_Stated exercise_:
Print the listing as it stands, omitting all images.

_Collected data_:

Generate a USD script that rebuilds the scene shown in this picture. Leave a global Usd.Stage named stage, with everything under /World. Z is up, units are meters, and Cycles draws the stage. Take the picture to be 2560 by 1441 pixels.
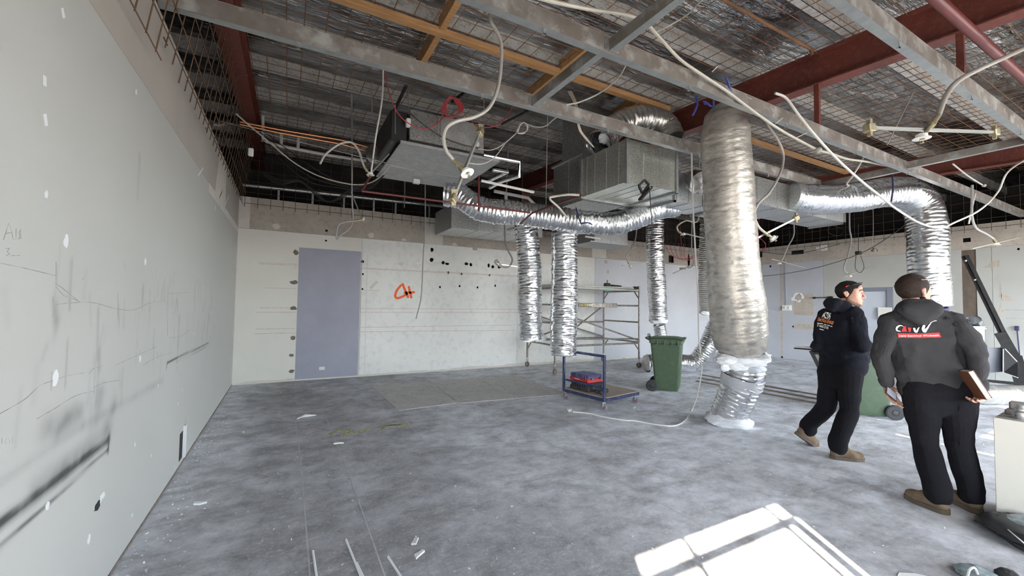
import math, random, numpy as np, trimesh, manifold3d as m3, shapely.geometry as sg, shapely.ops as so
import usdkit, meshkit
from pxr import Usd, UsdGeom, UsdLux, UsdShade, Gf, Sdf, Vt
stage = Usd.Stage.CreateInMemory()
UsdGeom.SetStageUpAxis(stage, UsdGeom.Tokens.z); UsdGeom.SetStageMetersPerUnit(stage, 1.0)
UsdGeom.Xform.Define(stage, '/World'); UsdGeom.Scope.Define(stage, '/World/Looks')
A = np.array
# ---------------------------------------------------------------- camera, sky, sun, exposure
FPX, YAW, PITCH, ROLL = 1036.0, 0.49877, 0.0387, 0.01429
EYE = A([0, 0, 1.5])
EXPOSURE = 0.82
SKY_STRENGTH, SKY_SAT, SUN_STRENGTH = 0.55, 0.45, 7.5
SUN_AZ, SUN_EL = math.radians(32), math.radians(38)
cy, sy = math.cos(YAW), math.sin(YAW)
FWD = A([sy * math.cos(PITCH), cy * math.cos(PITCH), math.sin(PITCH)])
r0 = A([cy, -sy, 0]); u0 = np.cross(r0, FWD)
RGT = r0 * math.cos(ROLL) + u0 * math.sin(ROLL); UPV = -r0 * math.sin(ROLL) + u0 * math.cos(ROLL)
cam = UsdGeom.Camera.Define(stage, '/World/camera')
cam.CreateHorizontalApertureAttr(36.0); cam.CreateVerticalApertureAttr(36.0 * 1441 / 2560)
cam.CreateFocalLengthAttr(36.0 * FPX / 2560); cam.CreateExposureAttr(EXPOSURE)
cam.CreateClippingRangeAttr(Gf.Vec2f(0.05, 1000))
mx = Gf.Matrix4d(1.0)
for i, v in enumerate((RGT, UPV, -FWD, EYE)):
    for j in range(3): mx[i, j] = float(v[j])
cam.AddTransformOp().Set(mx)

dome = UsdLux.DomeLight.Define(stage, '/World/sky')
dome.CreateIntensityAttr(1.0)
sky_mat = usdkit.material(stage, '/World/Looks/sky', {
    'sky': ('sky_texture', {'sky_type': 'multiple_scattering', 'sun_disc': False, 'sun_elevation': SUN_EL, 'sun_rotation': math.pi + SUN_AZ, 'altitude': 50.0}),
    'hs': ('hsv', {'saturation': SKY_SAT}),
    'bg': ('background_shader', {'strength': SKY_STRENGTH})}, [('sky.color', 'hs.color'), ('hs.color', 'bg.color')], surface='bg.background')
UsdShade.MaterialBindingAPI.Apply(dome.GetPrim()).Bind(sky_mat)
sun = UsdLux.DistantLight.Define(stage, '/World/sun')
sun.CreateIntensityAttr(SUN_STRENGTH); sun.CreateAngleAttr(0.53); sun.CreateNormalizeAttr(True); sun.CreateColorAttr(Gf.Vec3f(1.0, 0.91, 0.76))
sd = A([math.sin(SUN_AZ) * math.cos(SUN_EL), math.cos(SUN_AZ) * math.cos(SUN_EL), -math.sin(SUN_EL)])
zx = -sd; xx = np.cross([0, 0, 1], zx); xx /= np.linalg.norm(xx); yy = np.cross(zx, xx)
ms = Gf.Matrix4d(1.0)
for i, v in enumerate((xx, yy, zx)):
    for j in range(3): ms[i, j] = float(v[j])
sun.AddTransformOp().Set(ms)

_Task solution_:
Generate a USD script that rebuilds the scene shown in this picture. Leave a global Usd.Stage named stage, with everything under /World. Z is up, units are meters, and Cycles draws the stage. Take the picture to be 2560 by 1441 pixels.
import math, random, numpy as np, trimesh, manifold3d as m3, shapely.geometry as sg, shapely.ops as so
import usdkit, meshkit
from pxr import Usd, UsdGeom, UsdLux, UsdShade, Gf, Sdf, Vt
stage = Usd.Stage.CreateInMemory()
UsdGeom.SetStageUpAxis(stage, UsdGeom.Tokens.z); UsdGeom.SetStageMetersPerUnit(stage, 1.0)
UsdGeom.Xform.Define(stage, '/World'); UsdGeom.Scope.Define(stage, '/World/Looks')
A = np.array
# ---------------------------------------------------------------- camera, sky, sun, exposure
FPX, YAW, PITCH, ROLL = 1036.0, 0.49877, 0.0387, 0.01429
EYE = A([0, 0, 1.5])
EXPOSURE = 0.82
SKY_STRENGTH, SKY_SAT, SUN_STRENGTH = 0.55, 0.45, 7.5
SUN_AZ, SUN_EL = math.radians(32), math.radians(38)
cy, sy = math.cos(YAW), math.sin(YAW)
FWD = A([sy * math.cos(PITCH), cy * math.cos(PITCH), math.sin(PITCH)])
r0 = A([cy, -sy, 0]); u0 = np.cross(r0, FWD)
RGT = r0 * math.cos(ROLL) + u0 * math.sin(ROLL); UPV = -r0 * math.sin(ROLL) + u0 * math.cos(ROLL)
cam = UsdGeom.Camera.Define(stage, '/World/camera')
cam.CreateHorizontalApertureAttr(36.0); cam.CreateVerticalApertureAttr(36.0 * 1441 / 2560)
cam.CreateFocalLengthAttr(36.0 * FPX / 2560); cam.CreateExposureAttr(EXPOSURE)
cam.CreateClippingRangeAttr(Gf.Vec2f(0.05, 1000))
mx = Gf.Matrix4d(1.0)
for i, v in enumerate((RGT, UPV, -FWD, EYE)):
    for j in range(3): mx[i, j] = float(v[j])
cam.AddTransformOp().Set(mx)

dome = UsdLux.DomeLight.Define(stage, '/World/sky')
dome.CreateIntensityAttr(1.0)
sky_mat = usdkit.material(stage, '/World/Looks/sky', {
    'sky': ('sky_texture', {'sky_type': 'multiple_scattering', 'sun_disc': False, 'sun_elevation': SUN_EL, 'sun_rotation': math.pi + SUN_AZ, 'altitude': 50.0}),
    'hs': ('hsv', {'saturation': SKY_SAT}),
    'bg': ('background_shader', {'strength': SKY_STRENGTH})}, [('sky.color', 'hs.color'), ('hs.color', 'bg.color')], surface='bg.background')
UsdShade.MaterialBindingAPI.Apply(dome.GetPrim()).Bind(sky_mat)
sun = UsdLux.DistantLight.Define(stage, '/World/sun')
sun.CreateIntensityAttr(SUN_STRENGTH); sun.CreateAngleAttr(0.53); sun.CreateNormalizeAttr(True); sun.CreateColorAttr(Gf.Vec3f(1.0, 0.91, 0.76))
sd = A([math.sin(SUN_AZ) * math.cos(SUN_EL), math.cos(SUN_AZ) * math.cos(SUN_EL), -math.sin(SUN_EL)])
zx = -sd; xx = np.cross([0, 0, 1], zx); xx /= np.linalg.norm(xx); yy = np.cross(zx, xx)
ms = Gf.Matrix4d(1.0)
for i, v in enumerate((xx, yy, zx)):
    for j in range(3): ms[i, j] = float(v[j])
sun.AddTransformOp().Set(ms)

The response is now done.